* [Data segment]:

** begin **

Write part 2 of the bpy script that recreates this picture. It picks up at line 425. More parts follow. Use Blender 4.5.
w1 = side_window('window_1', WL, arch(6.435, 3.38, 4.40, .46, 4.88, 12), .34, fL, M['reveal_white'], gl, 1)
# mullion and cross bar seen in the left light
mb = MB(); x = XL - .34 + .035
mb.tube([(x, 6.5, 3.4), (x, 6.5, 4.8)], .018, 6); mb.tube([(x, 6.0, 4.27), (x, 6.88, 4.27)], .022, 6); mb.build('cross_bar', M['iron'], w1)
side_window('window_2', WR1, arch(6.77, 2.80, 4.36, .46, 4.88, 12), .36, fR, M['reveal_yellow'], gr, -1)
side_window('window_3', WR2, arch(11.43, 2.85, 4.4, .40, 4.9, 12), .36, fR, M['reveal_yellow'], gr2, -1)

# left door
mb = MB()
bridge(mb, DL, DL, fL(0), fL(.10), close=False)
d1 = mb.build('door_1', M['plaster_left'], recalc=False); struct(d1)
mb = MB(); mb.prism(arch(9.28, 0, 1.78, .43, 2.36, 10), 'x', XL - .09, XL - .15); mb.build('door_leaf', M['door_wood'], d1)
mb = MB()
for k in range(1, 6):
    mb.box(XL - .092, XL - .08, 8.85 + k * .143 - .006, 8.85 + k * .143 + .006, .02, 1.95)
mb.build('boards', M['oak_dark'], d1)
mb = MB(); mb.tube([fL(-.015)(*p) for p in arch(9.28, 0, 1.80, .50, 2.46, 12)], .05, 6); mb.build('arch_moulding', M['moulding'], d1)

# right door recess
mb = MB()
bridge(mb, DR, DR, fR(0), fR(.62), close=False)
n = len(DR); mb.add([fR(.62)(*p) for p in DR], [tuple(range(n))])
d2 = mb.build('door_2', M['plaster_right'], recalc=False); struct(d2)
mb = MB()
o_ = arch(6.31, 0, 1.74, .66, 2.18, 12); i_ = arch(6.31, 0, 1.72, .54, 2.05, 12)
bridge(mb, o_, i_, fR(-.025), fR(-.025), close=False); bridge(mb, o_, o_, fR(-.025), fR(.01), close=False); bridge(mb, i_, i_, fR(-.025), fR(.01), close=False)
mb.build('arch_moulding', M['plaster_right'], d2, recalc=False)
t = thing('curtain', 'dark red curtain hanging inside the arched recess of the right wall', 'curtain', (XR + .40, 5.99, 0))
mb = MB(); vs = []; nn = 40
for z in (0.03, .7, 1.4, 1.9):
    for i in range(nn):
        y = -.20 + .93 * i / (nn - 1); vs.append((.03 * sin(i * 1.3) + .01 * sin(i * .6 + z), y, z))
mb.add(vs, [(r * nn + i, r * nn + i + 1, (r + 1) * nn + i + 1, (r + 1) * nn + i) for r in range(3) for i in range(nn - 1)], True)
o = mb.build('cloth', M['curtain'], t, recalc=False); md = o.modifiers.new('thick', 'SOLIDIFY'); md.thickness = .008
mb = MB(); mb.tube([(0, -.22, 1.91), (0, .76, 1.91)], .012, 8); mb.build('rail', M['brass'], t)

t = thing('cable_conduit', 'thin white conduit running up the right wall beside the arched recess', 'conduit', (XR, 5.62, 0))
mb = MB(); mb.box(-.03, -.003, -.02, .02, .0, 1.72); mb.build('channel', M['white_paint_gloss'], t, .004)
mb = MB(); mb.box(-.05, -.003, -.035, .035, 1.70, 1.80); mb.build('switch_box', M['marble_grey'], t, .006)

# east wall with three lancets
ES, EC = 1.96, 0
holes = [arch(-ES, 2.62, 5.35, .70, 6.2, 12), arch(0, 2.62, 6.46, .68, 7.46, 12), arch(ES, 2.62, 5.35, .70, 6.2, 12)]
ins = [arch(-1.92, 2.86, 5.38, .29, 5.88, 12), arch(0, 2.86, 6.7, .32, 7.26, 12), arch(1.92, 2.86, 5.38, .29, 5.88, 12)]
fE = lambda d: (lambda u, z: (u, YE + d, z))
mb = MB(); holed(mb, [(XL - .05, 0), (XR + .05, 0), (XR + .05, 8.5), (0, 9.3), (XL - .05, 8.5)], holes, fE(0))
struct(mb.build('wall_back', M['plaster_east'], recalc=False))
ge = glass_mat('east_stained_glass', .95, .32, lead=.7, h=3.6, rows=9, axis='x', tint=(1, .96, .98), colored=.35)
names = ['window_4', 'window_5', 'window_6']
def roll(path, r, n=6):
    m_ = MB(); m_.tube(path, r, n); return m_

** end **

* [Request]:
From the top of the listing above, restate each line word for word up to and including the line with "mb = MB(); mb.tube([fL(-.015)(*p)"; add nothing else.

* [Completed exercise]:
Write part 2 of the bpy script that recreates this picture. It picks up at line 425. More parts follow. Use Blender 4.5.
w1 = side_window('window_1', WL, arch(6.435, 3.38, 4.40, .46, 4.88, 12), .34, fL, M['reveal_white'], gl, 1)
# mullion and cross bar seen in the left light
mb = MB(); x = XL - .34 + .035
mb.tube([(x, 6.5, 3.4), (x, 6.5, 4.8)], .018, 6); mb.tube([(x, 6.0, 4.27), (x, 6.88, 4.27)], .022, 6); mb.build('cross_bar', M['iron'], w1)
side_window('window_2', WR1, arch(6.77, 2.80, 4.36, .46, 4.88, 12), .36, fR, M['reveal_yellow'], gr, -1)
side_window('window_3', WR2, arch(11.43, 2.85, 4.4, .40, 4.9, 12), .36, fR, M['reveal_yellow'], gr2, -1)

# left door
mb = MB()
bridge(mb, DL, DL, fL(0), fL(.10), close=False)
d1 = mb.build('door_1', M['plaster_left'], recalc=False); struct(d1)
mb = MB(); mb.prism(arch(9.28, 0, 1.78, .43, 2.36, 10), 'x', XL - .09, XL - .15); mb.build('door_leaf', M['door_wood'], d1)
mb = MB()
for k in range(1, 6):
    mb.box(XL - .092, XL - .08, 8.85 + k * .143 - .006, 8.85 + k * .143 + .006, .02, 1.95)
mb.build('boards', M['oak_dark'], d1)
mb = MB(); mb.tube([fL(-.015)(*p) for p in arch(9.28, 0, 1.80, .50, 2.46, 12)], .05, 6); mb.build('arch_moulding', M['moulding'], d1)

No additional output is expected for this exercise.